::: Recorded data :::
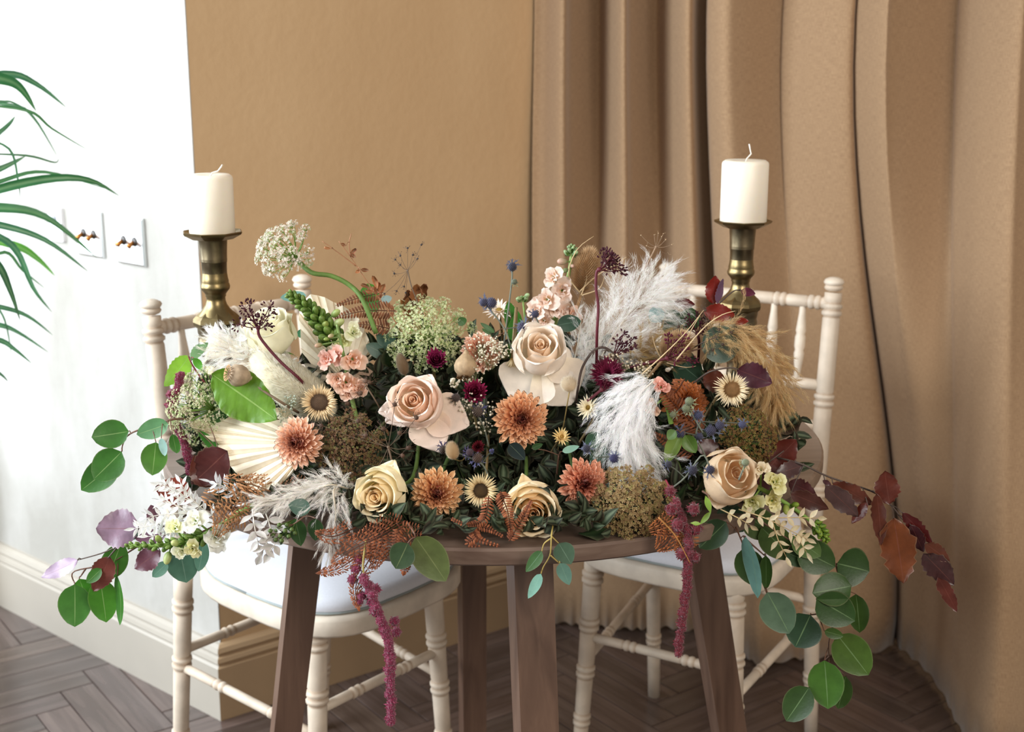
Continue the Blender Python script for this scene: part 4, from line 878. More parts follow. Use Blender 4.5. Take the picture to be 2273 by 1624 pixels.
strawflower(1306, 905, YM(1306, 905, .035), 36, (-.3, .45, 1), 'cream paper daisy between the large cream rose and the hanging white plume', c1='f8eed2', c2='f0dca6', closed=.35, **kw)
strawflower(1246, 970, YM(1246, 970, .02), 30, (.1, .5, 1), 'small yellow paper daisy beside the chrysanthemum under the big rose', c1='f0d69a', c2='d9a850', closed=.55, **kw)
strawflower(1136, 798, YM(1136, 798, .035), 27, (-.1, -1.0, .5), 'small cream paper daisy hanging its head beside the large cream rose', c1='f2e0b8', c2='dfc07e', closed=.8, **kw)
kw = dict(disc='4a0c24', ring='4a0c24', cnt=18, name='strawflower', closed=.95, wid=.16, rows_=5)
strawflower(968, 803, YM(968, 803, .015), 48, (.1, .6, 1), 'magenta everlasting bud below the big white lace flower', c1='8c2450', c2='5a0f32', discr=.16, len_=.95, **kw)
strawflower(1052, 874, YM(1052, 874, .03), 54, (.1, .5, 1), 'magenta everlasting bud below the tan poppy pod', c1='96264e', c2='64122e', discr=.16, len_=.95, **kw)
strawflower(1060, 992, YM(1060, 992, .02), 28, (.1, .4, 1), 'tiny dull red everlasting bud between the brown thistles', c1='7a2430', c2='50141e', discr=.16, len_=.95, **kw)
kw['closed'] = .45; kw['wid'] = .07; kw['cnt'] = 30
strawflower(1350, 832, YM(1348, 830, .04), 56, (-.2, .6, 1), 'shaggy dark burgundy dahlia-like flower under the white plume', c1='701a38', c2='400a1c', discr=.12, len_=.80, **{**kw, 'name': 'burgundy_flower', 'rows_': 8, 'wid': .09})

# ---- lace flowers and umbels
umbel(622, 553, 1.70, 76, (-.45, .45, .8), 'white lace flower nodding on its own curved green stem above the rest', fl='efe6d8', ray_='86a052', nray=40, nf=30, fr=.0019, gold='d8c2b4', stempts=[(690, 604, 1.70), (735, 612, 1.70), (775, 632, 1.70), (805, 665, 1.69), (835, 740, 1.68)], dome=.40, bend=.15, stemr=.0032, squash=.9)
umbel(945, 735, YM(945, 735, .005), 98, (.0, .5, 1), 'big domed white lace flower at the top of the arrangement', fl='eeeecb', ray_='a3b96e', nray=56, nf=38, fr=.0019, squash=.88, dome=.5, bend=.25, gold='d3d89e')
umbel(425, 905, YM(425, 905, -.01), 88, (-.55, .25, .8), 'greenish lace flower hanging at the pale wall end behind the fan palm', fl='d8dcae', ray_='7f9c4c', nray=46, nf=34, fr=.0018, squash=1.0, dome=.45, bend=.2, gold='c9b49a', spin=.3)
umbel(775, 990, YM(775, 990, .02), 80, (-.1, .35, 1), 'brown seeding umbel between the blush rose and the fan palm', fl='8a7048', ray_='5c4a30', cen='7f8a48', nray=48, nf=30, fr=.0019, dome=.4, gold='6e3a2c', spiky=.35, name='brown_umbel', group='brown seeding umbels')
umbel(1402, 1120, YM(1402, 1120, .02), 92, (.05, .35, 1), 'large golden brown umbel hanging over the table edge', fl='b09868', ray_='7c6c3c', cen='8c8a4a', nray=64, nf=42, fr=.0023, dome=.45, bend=.15, gold='8f6a48', name='brown_umbel', group='brown seeding umbels')
umbel(1668, 972, YM(1668, 972, .0), 76, (.25, .45, 1), 'dark red-brown umbel with a green heart, above the half closed rose', fl='6a3c26', ray_='6a7a38', cen='8c8440', nray=48, nf=34, fr=.0019, dome=.5, bend=.3, gold='8a6a34', spiky=.12, name='brown_umbel', group='brown seeding umbels')

# ---- dried dark seed umbels
y = YM(600, 760, .06)
seed_umbel((573, 727), [(578, 750, y), (620, 800, y), (662, 838, y+.0), (683, 862, y+.02)], [(536, 674), (554, 690), (585, 696), (545, 712), (580, 715), (604, 670), (605, 690), (518, 717), (601, 718), (568, 745 - 45), (549, 668), (560, 712)], 'dark burgundy seed umbel in front of the ivory rose', y, clr=.0095, cl=11)
y = YM(1325, 760, .08)
seed_umbel((1330, 598), [(1324, 605, y), (1323, 640, y), (1328, 680, y), (1325, 740, y), (1324, 815, y+.03)], [(1352, 556), (1362, 565), (1343, 568), (1368, 572), (1355, 578), (1360, 590), (1378, 592), (1386, 600), (1348, 552)], 'dark burgundy seed umbel on a tall stem beside the upright teasel', y, r=.0015, cl=16, clr=.009)
y = YM(1390, 780, .05)
seed_umbel((1360, 790), [(1356, 800, y), (1352, 830, y+.03)], [(1387, 735), (1372, 748), (1388, 757), (1408, 750), (1400, 770), (1384, 775), (1376, 762), (1412, 768)], 'dark burgundy seed cluster against the big white plume', y, cl=9, clr=.0065)
y = YM(1500, 800, .045)
seed_umbel((1480, 795), [(1440, 805, y), (1400, 815, y+.02)], [(1485, 740), (1500, 755), (1518, 760), (1495, 772), (1530, 775), (1512, 785), (1530, 795), (1545, 800), (1500, 800), (1484, 755), (1522, 745)], 'wine red flower umbel crossing the lower teasel', y, col='6a1f38', cl=10, clr=.0065)
y = YM(1550, 710, .02)
seed_umbel((1548, 740), [(1552, 760, y), (1550, 800, y+.03)], [(1528, 700), (1545, 692), (1535, 712), (1560, 700), (1556, 716), (1540, 725), (1570, 712), (1525, 722), (1575, 728), (1565, 735)], 'dark plum seed cluster above the round eucalyptus leaves', y, cl=9, clr=.0065)
y = YM(1370, 880, .05)
seed_umbel((1335, 865), [(1310, 885, y), (1288, 902, y+.01)], [(1362, 858), (1375, 872), (1345, 850), (1365, 888), (1382, 845)], 'small wine red seed spray below the shaggy burgundy flower', y, col='6a1830', cl=8, clr=.006)
y = YM(860, 990, .065)
seed_umbel((862, 992), [(872, 1040, y), (868, 1085, y+.03)], [(878, 885), (934, 917), (785, 925), (905, 1018), (830, 1052), (800, 960), (848, 938), (895, 950), (700, 930 + 10), (855, 1078), (920, 995)], 'large dried brown umbel skeleton spread in front of the blush rose', y, col='5a4032', stemc='6a5644', cl=14, clr=.0105, kind='spiky', name='dried_umbel', group='dried brown seed umbels', stemr=.0012)
y = YM(790, 850, .05)
seed_umbel((812, 855), [(840, 900, y), (858, 940, y+.02)], [(811, 832), (795, 880), (760, 905), (828, 838)], 'dried brown spiky seed heads in front of the peach stock', y, col='6a5040', stemc='6a5644', cl=15, clr=.0115, kind='spiky', name='dried_umbel', group='dried brown seed umbels', stemr=.0010)
y = YM(1600, 760, .03)
seed_umbel((1590, 748), [(1560, 760, y), (1535, 775, y+.02)], [(1632, 735), (1600, 722), (1580, 785), (1562, 680), (1498, 722), (1610, 770), (1565, 705)], 'thin dry starry seed umbel over the large dark eucalyptus leaf', y, col='4f3c30', stemc='54443a', cl=11, clr=.0075, kind='spiky', name='dried_umbel', group='dried brown seed umbels', stemr=.0009)
y = 1.70
seed_umbel((1456, 548), [(1440, 580, y), (1410, 636, y), (1400, 700, y)], [(1452, 518), (1462, 514), (1474, 516), (1480, 530), (1470, 522), (1420, 520), (1495, 542), (1488, 566), (1432, 545)], 'bare straw-coloured umbel skeleton standing above the white plume', y, col='c2a684', stemc='8a7058', cl=2, clr=.003, kind='spiky', name='dried_umbel', group='dried brown seed umbels', stemr=.0011)
y = 1.70
seed_umbel((905, 600), [(915, 640, y), (940, 700, y)], [(873, 572), (886, 562), (905, 545), (938, 538), (918, 560), (885, 585), (930, 570), (870, 608), (896, 640), (850, 655), (878, 650), (900, 655)], 'dry dark twig with tiny nigella-like buds above the white lace flower', y, col='3f3a3c', stemc='6a5848', cl=6, clr=.005, kind='spiky', name='dried_umbel', group='dried brown seed umbels', stemr=.0008)

# ---- sea holly
B1, B2 = 'b', None
y = 1.66
thistle([(1137, 592, 13, '3e3f52'), (1142, 625, 8, '7d8468', '8a9470')], [(1118, 770), (1128, 690), (1136, 625), (1137, 600)], 'tall single sea holly stem against the ochre wall', y)
thistle([(1073, 671, 12), (1091, 672, 15), (1160, 727, 16)], [(1140, 790), (1120, 730), (1090, 690)], 'pair of blue sea holly heads beside the side-on paper daisy', y-.03)
thistle([(1188, 697, 11)], [(1210, 740), (1198, 722), (1190, 705)], 'single blue sea holly head over the peach stock', YM(1188, 700, .06))
y = YM(1330, 1010, .05)
thistle([(1302, 995, 12, '3c3c4c'), (1363, 1017, 13, '3c3868')], [(1350, 1100), (1335, 1050), (1322, 1015)], 'two blue sea holly heads above the chrysanthemum beside the golden umbel', y)
y = YM(1570, 950, .055)
thistle([(1550, 921, 13, '55577a'), (1578, 955, 15), (1598, 944, 13), (1648, 942, 11, '55577a'), (1510, 962, 14, '4a4868'), (1553, 968, 10)], [(1600, 1075), (1560, 1000), (1545, 965), (1555, 935)], 'many-headed blue sea holly sprig above the half closed rose', y)
thistle([(1530, 890, 12, '9aa27c', 'a8b088'), (1523, 906, 12, '9aa27c', 'a8b088'), (1494, 920, 9, '9aa27c', 'a8b088')], [(1560, 960), (1540, 925), (1526, 900)], 'pale green sea holly heads in front of the rust chrysanthemum', y-.004)
y = YM(1577, 1042, .06)
thistle([(1577, 1042, 13, '3c3852'), (1538, 1043, 13, '38354a'), (1484, 1030, 10, '3c3a4a')], [(1480, 1090), (1520, 1060), (1558, 1010), (1575, 1035)], 'dark blue sea holly heads lying against the half closed rose', y)
thistle([(1655, 1026, 11, 'a0a884', 'b0b890')], [(1640, 1065), (1648, 1045), (1654, 1032)], 'pale green sea holly head on the rim of the half closed rose', YM(1655, 1026, .085))
y = YM(1060, 910, .03)
thistle([(1060, 913, 16, '6a5648', '5a5a8a'), (1012, 882, 12, '5c4a40', '6a6050')], [(1085, 990), (1075, 950), (1062, 925)], 'brown-headed sea holly under the magenta bud', y)
thistle([(984, 998, 13, '5c4838', '5a5484'), (1060, 1016, 15, '6a5040', '6468a0'), (1043, 1004, 11, '5a4048', '5a5484'), (1090, 1000, 5, '5a5484', '6468a0')], [(1085, 1060), (1070, 1030), (1030, 1010)], 'brown-headed sea holly trio with violet bracts between chrysanthemum and cream petals', YM(1040, 1010, .02))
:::
**Task objective:**
Exactly as written, please give again the lines from the beginning of the listing through the line containing "1), 'shaggy dark", inclusive, without any pictures.

**Finished answer:**
Continue the Blender Python script for this scene: part 4, from line 878. More parts follow. Use Blender 4.5. Take the picture to be 2273 by 1624 pixels.
strawflower(1306, 905, YM(1306, 905, .035), 36, (-.3, .45, 1), 'cream paper daisy between the large cream rose and the hanging white plume', c1='f8eed2', c2='f0dca6', closed=.35, **kw)
strawflower(1246, 970, YM(1246, 970, .02), 30, (.1, .5, 1), 'small yellow paper daisy beside the chrysanthemum under the big rose', c1='f0d69a', c2='d9a850', closed=.55, **kw)
strawflower(1136, 798, YM(1136, 798, .035), 27, (-.1, -1.0, .5), 'small cream paper daisy hanging its head beside the large cream rose', c1='f2e0b8', c2='dfc07e', closed=.8, **kw)
kw = dict(disc='4a0c24', ring='4a0c24', cnt=18, name='strawflower', closed=.95, wid=.16, rows_=5)
strawflower(968, 803, YM(968, 803, .015), 48, (.1, .6, 1), 'magenta everlasting bud below the big white lace flower', c1='8c2450', c2='5a0f32', discr=.16, len_=.95, **kw)
strawflower(1052, 874, YM(1052, 874, .03), 54, (.1, .5, 1), 'magenta everlasting bud below the tan poppy pod', c1='96264e', c2='64122e', discr=.16, len_=.95, **kw)
strawflower(1060, 992, YM(1060, 992, .02), 28, (.1, .4, 1), 'tiny dull red everlasting bud between the brown thistles', c1='7a2430', c2='50141e', discr=.16, len_=.95, **kw)
kw['closed'] = .45; kw['wid'] = .07; kw['cnt'] = 30
strawflower(1350, 832, YM(1348, 830, .04), 56, (-.2, .6, 1), 'shaggy dark burgundy dahlia-like flower under the white plume', c1='701a38', c2='400a1c', discr=.12, len_=.80, **{**kw, 'name': 'burgundy_flower', 'rows_': 8, 'wid': .09})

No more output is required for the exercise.